Ah, the good old days of playing six degrees of Kevin Bacon. Who was the girl in the movie with him where he did that thing? Man I stunk at that game. Even so, Kevin Bacon was a good example of how small the world was; well, at least in the movie industry. Now a days, the world has gotten even smaller with the advancement of social media. For instance, the other day I looked at my LinkedIn and I’m 2 degrees away from our good buddy living in that white house with the great front yard. Oh yeah! The question is, how can we leverage this social small world for getting out the gospel?
It’s as simple as saying please.
Recently my church participated in a community service project in our local metropolitan area. This was a big deal. We brought nearly 1/3 of the volunteers to the project, but this was only half of what was going on. The other side was all about social media. We wanted to trend.
The volunteers from my church were instructed to tweet, while on the project about the experience, using a predefined hash tag. If it was pictures, check-ins, or @replies we wanted the hash tag on them.

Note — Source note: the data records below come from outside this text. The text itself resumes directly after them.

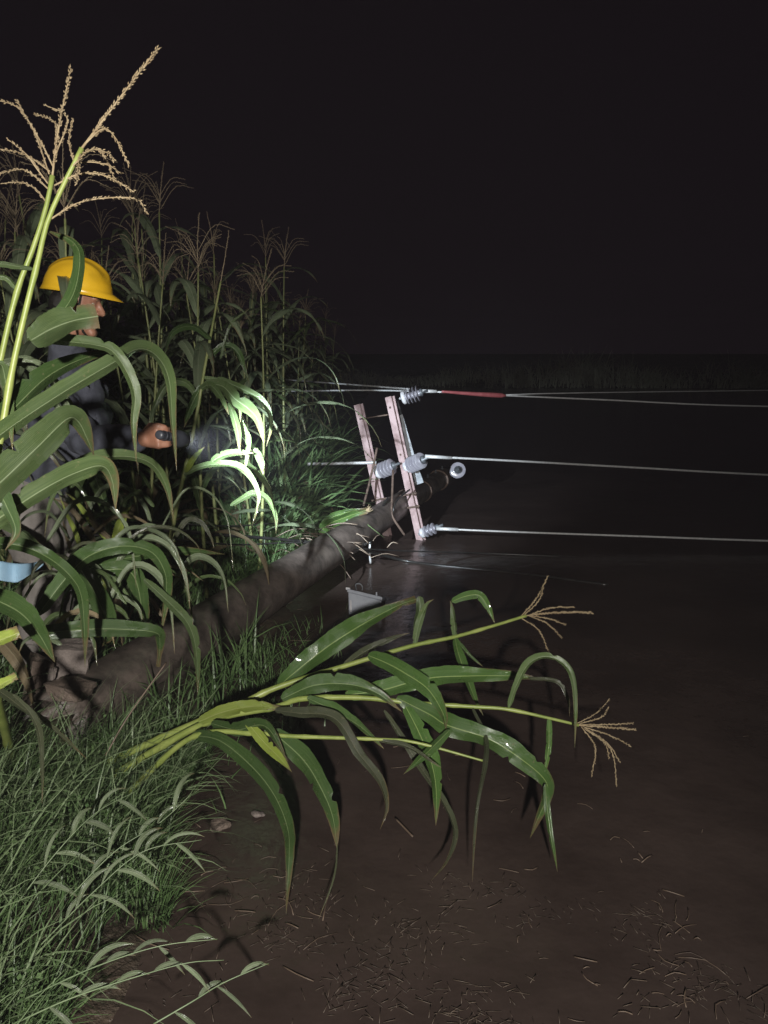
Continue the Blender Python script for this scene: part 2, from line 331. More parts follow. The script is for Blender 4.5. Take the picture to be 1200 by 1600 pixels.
def branch_mb(pts, r0, spl=0.010, step=0.005, n=24, rng=R):
    c = spline(pts, n); mb = MB(); mb.tube(c, [r0 * (1 - 0.55 * i / (n - 1)) for i in range(n)], 5)
    L = sum((c[i + 1] - c[i]).length for i in range(n - 1)); k = int(L / step)
    for j in range(int(k * 0.12), k):
        f = j / k * (n - 1); i = min(int(f), n - 2); p = c[i].lerp(c[i + 1], f - i); t = (c[i + 1] - c[i]).normalized()
        a = Vector((rng.uniform(-1, 1), rng.uniform(-1, 1), rng.uniform(-1, 1)))
        s_ = t.cross(a).normalized()
        mb.spikelet(p + s_ * r0 * 0.7, (t * 0.9 + s_ * rng.uniform(0.25, 0.6)), spl * rng.uniform(0.8, 1.2), spl * 0.19)
    return mb
def remesh_body(name, chains, voxel, m, parent=None, disp=0.0, dscale=8.0, smooth_it=4, blobs=()):
    mb = MB()
    for ch in chains:                                               # chain: [(point, radius), ...] as overlapping tapered capsules
        for i in range(len(ch) - 1):
            (p, a), (q, b_) = ch[i], ch[i + 1]; p = Vector(p); q = Vector(q)
            ax = (q - p); L = ax.length; ax.normalize(); prof = []
            for k in range(7): an = math.pi / 2 * (1 - k / 6); prof.append((-a * math.sin(an), max(a * math.cos(an), 1e-4)))
            for k in range(7): an = math.pi / 2 * k / 6; prof.append((L + b_ * math.sin(an), max(b_ * math.cos(an), 1e-4)))
            mb.lathe(p, ax, prof, 14)
    for (c, ax, ay, az) in blobs:                                   # ellipsoids: centre and half-axis vectors
        b0 = len(mb.v); U, V = 18, 12
        for j in range(V + 1):
            th = math.pi * j / V
            for i in range(U):
                ph = 2 * math.pi * i / U
                mb.v.append(Vector(c) + Vector(ax) * (math.sin(th) * math.cos(ph)) + Vector(ay) * (math.sin(th) * math.sin(ph)) + Vector(az) * math.cos(th))
        for j in range(V):
            for i in range(U):
                a = b0 + j * U + i; b_ = b0 + j * U + (i + 1) % U; mb.quad((a, b_, b_ + U, a + U))
    me0 = mb.mesh(name, m); o0 = bpy.data.objects.new(name + '_source', me0); C.objects.link(o0)
    rm = o0.modifiers.new('remesh', 'REMESH'); rm.mode = 'VOXEL'; rm.voxel_size = voxel; rm.use_smooth_shade = True
    if smooth_it:
        sm = o0.modifiers.new('smooth', 'SMOOTH'); sm.factor = 0.5; sm.iterations = smooth_it
    dg = bpy.context.evaluated_depsgraph_get(); me = bpy.data.meshes.new_from_object(o0.evaluated_get(dg))
    bpy.data.objects.remove(o0); bpy.data.meshes.remove(me0); me.name = name
    me.materials.clear(); me.materials.append(m)
    if disp:
        for v in me.vertices:
            v.co += v.normal * disp * (noise.noise(Vector((v.co.x * dscale, v.co.y * dscale, v.co.z * dscale * 1.7))) + 0.5 * noise.noise(v.co * dscale * 2.3))
    me.polygons.foreach_set('use_smooth', [True] * len(me.polygons)); me.update()
    return link(name, me, parent) if parent is not False else me

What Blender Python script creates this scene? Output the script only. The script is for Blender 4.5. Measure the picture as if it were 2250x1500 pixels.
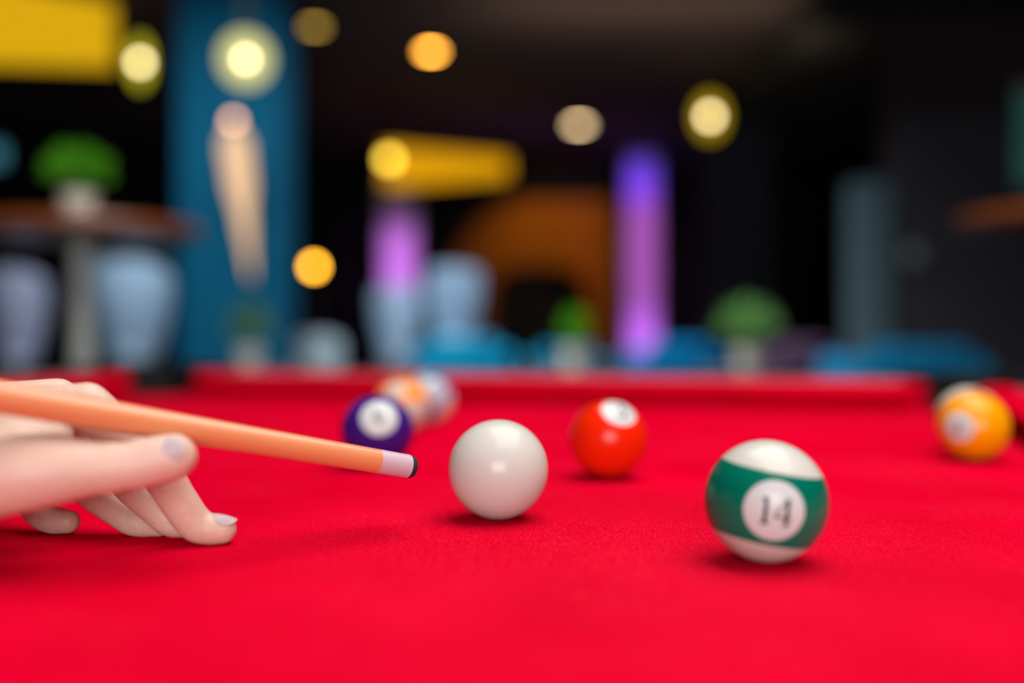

While the service project was going on, three of us were tweeting out to local celebrities, athletes, restaurants, etc., asking for retweets. Within an hour the hash tag was trending locally, and within three hours the church twitter account was too.
Between the three of us asking for retweets, we may have had 2,000 followers. After all was said and done, we had over 300,000 impressions of our tweet via retweets! All we did was ask.
The ultimate goal for the day was to show the church’s support for the community, and through it, direct people back to the church to hear the gospel. It’s clear to see that with the retweets we received, quite a few people saw the church’s impact on the service project. Not only was the name recognition beneficial for this event, but it set the groundwork in a way to be leveraged in the future.
Twitter can be used for so much more in furthering God’s kingdom than simply posting what songs your church choir is singing on a given Sunday. We need to think bigger when it comes to how we use social media. Some times it only takes a little bit of bacon. #pun
[Image via sagindie]
Dustin W. Stout says
Fantastic idea Matt! I recently heard in a seminar about social media that tweets that ask for a RT are 4x more likely to be retweeted– tweets that actually spell out “please Retweet” (as opposed to “please RT”) are 5x more likely to be retweeted!
I will be heading over to Twitter now to follow you! 😉
Matt Pugh says
Thanks Dustin! When we realized that you’re only asking for 140 characters of someones time, it became a lot easier to ask. And really, if they don’t, what do you loose?